§ **Task brief**:
Produce a word-for-word copy of the listing below without its pictures.

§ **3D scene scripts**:
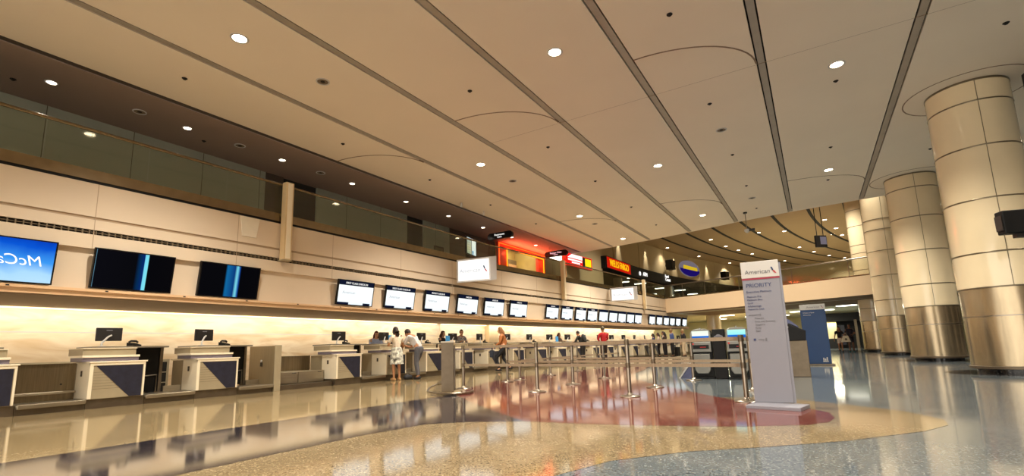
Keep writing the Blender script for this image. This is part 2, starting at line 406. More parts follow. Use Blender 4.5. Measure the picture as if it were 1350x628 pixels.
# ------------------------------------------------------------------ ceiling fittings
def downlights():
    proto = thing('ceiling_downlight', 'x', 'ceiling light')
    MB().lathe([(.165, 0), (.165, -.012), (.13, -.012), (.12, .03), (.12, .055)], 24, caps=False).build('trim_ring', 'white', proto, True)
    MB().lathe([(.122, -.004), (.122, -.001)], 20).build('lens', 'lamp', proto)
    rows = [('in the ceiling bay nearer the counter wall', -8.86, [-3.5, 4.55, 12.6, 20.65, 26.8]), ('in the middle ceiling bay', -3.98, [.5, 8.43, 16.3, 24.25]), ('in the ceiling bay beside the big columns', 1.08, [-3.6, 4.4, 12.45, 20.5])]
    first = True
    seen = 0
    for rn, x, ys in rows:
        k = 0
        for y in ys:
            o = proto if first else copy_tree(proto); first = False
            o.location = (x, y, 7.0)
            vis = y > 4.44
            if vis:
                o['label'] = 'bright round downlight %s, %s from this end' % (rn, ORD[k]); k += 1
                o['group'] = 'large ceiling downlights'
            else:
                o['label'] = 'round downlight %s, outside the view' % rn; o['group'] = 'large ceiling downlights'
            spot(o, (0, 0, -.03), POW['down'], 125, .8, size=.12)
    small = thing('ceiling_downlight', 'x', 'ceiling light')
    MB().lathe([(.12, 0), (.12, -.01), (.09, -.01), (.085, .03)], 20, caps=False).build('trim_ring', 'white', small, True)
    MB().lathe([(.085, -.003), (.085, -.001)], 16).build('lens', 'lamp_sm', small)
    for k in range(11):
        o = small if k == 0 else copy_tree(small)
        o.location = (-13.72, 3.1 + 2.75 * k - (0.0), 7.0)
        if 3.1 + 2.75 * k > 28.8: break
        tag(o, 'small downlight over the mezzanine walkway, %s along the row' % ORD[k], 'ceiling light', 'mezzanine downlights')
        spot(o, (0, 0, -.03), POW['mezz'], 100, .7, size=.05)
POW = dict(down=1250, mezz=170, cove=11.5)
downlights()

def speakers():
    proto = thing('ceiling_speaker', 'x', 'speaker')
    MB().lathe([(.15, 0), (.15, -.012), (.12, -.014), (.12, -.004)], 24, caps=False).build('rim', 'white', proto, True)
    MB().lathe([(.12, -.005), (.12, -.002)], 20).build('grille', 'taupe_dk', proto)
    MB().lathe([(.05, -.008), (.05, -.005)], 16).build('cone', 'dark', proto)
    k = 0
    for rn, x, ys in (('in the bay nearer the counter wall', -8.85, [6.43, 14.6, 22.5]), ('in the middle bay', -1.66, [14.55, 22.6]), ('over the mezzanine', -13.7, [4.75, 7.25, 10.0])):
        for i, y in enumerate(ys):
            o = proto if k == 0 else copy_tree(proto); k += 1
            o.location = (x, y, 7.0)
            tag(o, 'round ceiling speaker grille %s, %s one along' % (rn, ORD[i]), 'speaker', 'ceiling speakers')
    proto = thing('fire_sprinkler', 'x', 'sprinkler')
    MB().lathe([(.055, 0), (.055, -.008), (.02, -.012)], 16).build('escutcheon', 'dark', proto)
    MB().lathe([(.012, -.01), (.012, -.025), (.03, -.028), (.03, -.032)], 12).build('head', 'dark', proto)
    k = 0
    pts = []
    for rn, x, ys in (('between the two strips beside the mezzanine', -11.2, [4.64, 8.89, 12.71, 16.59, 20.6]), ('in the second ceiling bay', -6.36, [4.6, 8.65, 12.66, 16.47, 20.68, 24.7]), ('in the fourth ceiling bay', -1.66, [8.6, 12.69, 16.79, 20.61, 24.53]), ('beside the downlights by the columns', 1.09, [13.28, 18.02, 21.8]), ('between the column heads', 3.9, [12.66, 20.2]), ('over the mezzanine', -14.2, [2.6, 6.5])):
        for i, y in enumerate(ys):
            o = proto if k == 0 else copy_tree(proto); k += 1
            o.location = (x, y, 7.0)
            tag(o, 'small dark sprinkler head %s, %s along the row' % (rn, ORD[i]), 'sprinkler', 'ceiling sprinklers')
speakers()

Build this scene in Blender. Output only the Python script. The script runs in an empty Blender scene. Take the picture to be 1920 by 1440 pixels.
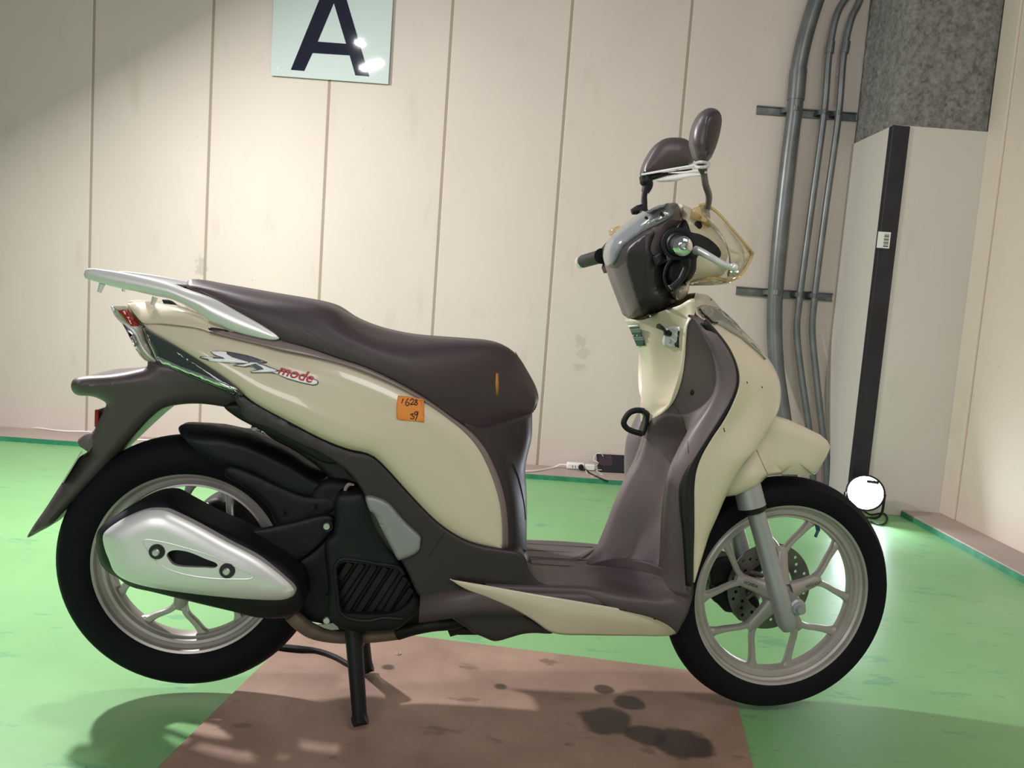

§ **Result**:
Keep writing the Blender script for this image. This is part 2, starting at line 406. More parts follow. Use Blender 4.5. Measure the picture as if it were 1350x628 pixels.
# ------------------------------------------------------------------ ceiling fittings
def downlights():
    proto = thing('ceiling_downlight', 'x', 'ceiling light')
    MB().lathe([(.165, 0), (.165, -.012), (.13, -.012), (.12, .03), (.12, .055)], 24, caps=False).build('trim_ring', 'white', proto, True)
    MB().lathe([(.122, -.004), (.122, -.001)], 20).build('lens', 'lamp', proto)
    rows = [('in the ceiling bay nearer the counter wall', -8.86, [-3.5, 4.55, 12.6, 20.65, 26.8]), ('in the middle ceiling bay', -3.98, [.5, 8.43, 16.3, 24.25]), ('in the ceiling bay beside the big columns', 1.08, [-3.6, 4.4, 12.45, 20.5])]
    first = True
    seen = 0
    for rn, x, ys in rows:
        k = 0
        for y in ys:
            o = proto if first else copy_tree(proto); first = False
            o.location = (x, y, 7.0)
            vis = y > 4.44
            if vis:
                o['label'] = 'bright round downlight %s, %s from this end' % (rn, ORD[k]); k += 1
                o['group'] = 'large ceiling downlights'
            else:
                o['label'] = 'round downlight %s, outside the view' % rn; o['group'] = 'large ceiling downlights'
            spot(o, (0, 0, -.03), POW['down'], 125, .8, size=.12)
    small = thing('ceiling_downlight', 'x', 'ceiling light')
    MB().lathe([(.12, 0), (.12, -.01), (.09, -.01), (.085, .03)], 20, caps=False).build('trim_ring', 'white', small, True)
    MB().lathe([(.085, -.003), (.085, -.001)], 16).build('lens', 'lamp_sm', small)
    for k in range(11):
        o = small if k == 0 else copy_tree(small)
        o.location = (-13.72, 3.1 + 2.75 * k - (0.0), 7.0)
        if 3.1 + 2.75 * k > 28.8: break
        tag(o, 'small downlight over the mezzanine walkway, %s along the row' % ORD[k], 'ceiling light', 'mezzanine downlights')
        spot(o, (0, 0, -.03), POW['mezz'], 100, .7, size=.05)
POW = dict(down=1250, mezz=170, cove=11.5)
downlights()

def speakers():
    proto = thing('ceiling_speaker', 'x', 'speaker')
    MB().lathe([(.15, 0), (.15, -.012), (.12, -.014), (.12, -.004)], 24, caps=False).build('rim', 'white', proto, True)
    MB().lathe([(.12, -.005), (.12, -.002)], 20).build('grille', 'taupe_dk', proto)
    MB().lathe([(.05, -.008), (.05, -.005)], 16).build('cone', 'dark', proto)
    k = 0
    for rn, x, ys in (('in the bay nearer the counter wall', -8.85, [6.43, 14.6, 22.5]), ('in the middle bay', -1.66, [14.55, 22.6]), ('over the mezzanine', -13.7, [4.75, 7.25, 10.0])):
        for i, y in enumerate(ys):
            o = proto if k == 0 else copy_tree(proto); k += 1
            o.location = (x, y, 7.0)
            tag(o, 'round ceiling speaker grille %s, %s one along' % (rn, ORD[i]), 'speaker', 'ceiling speakers')
    proto = thing('fire_sprinkler', 'x', 'sprinkler')
    MB().lathe([(.055, 0), (.055, -.008), (.02, -.012)], 16).build('escutcheon', 'dark', proto)
    MB().lathe([(.012, -.01), (.012, -.025), (.03, -.028), (.03, -.032)], 12).build('head', 'dark', proto)
    k = 0
    pts = []
    for rn, x, ys in (('between the two strips beside the mezzanine', -11.2, [4.64, 8.89, 12.71, 16.59, 20.6]), ('in the second ceiling bay', -6.36, [4.6, 8.65, 12.66, 16.47, 20.68, 24.7]), ('in the fourth ceiling bay', -1.66, [8.6, 12.69, 16.79, 20.61, 24.53]), ('beside the downlights by the columns', 1.09, [13.28, 18.02, 21.8]), ('between the column heads', 3.9, [12.66, 20.2]), ('over the mezzanine', -14.2, [2.6, 6.5])):
        for i, y in enumerate(ys):
            o = proto if k == 0 else copy_tree(proto); k += 1
            o.location = (x, y, 7.0)
            tag(o, 'small dark sprinkler head %s, %s along the row' % (rn, ORD[i]), 'sprinkler', 'ceiling sprinklers')
speakers()

Build this scene in Blender. Output only the Python script. The script runs in an empty Blender scene. Take the picture to be 1920 by 1440 pixels.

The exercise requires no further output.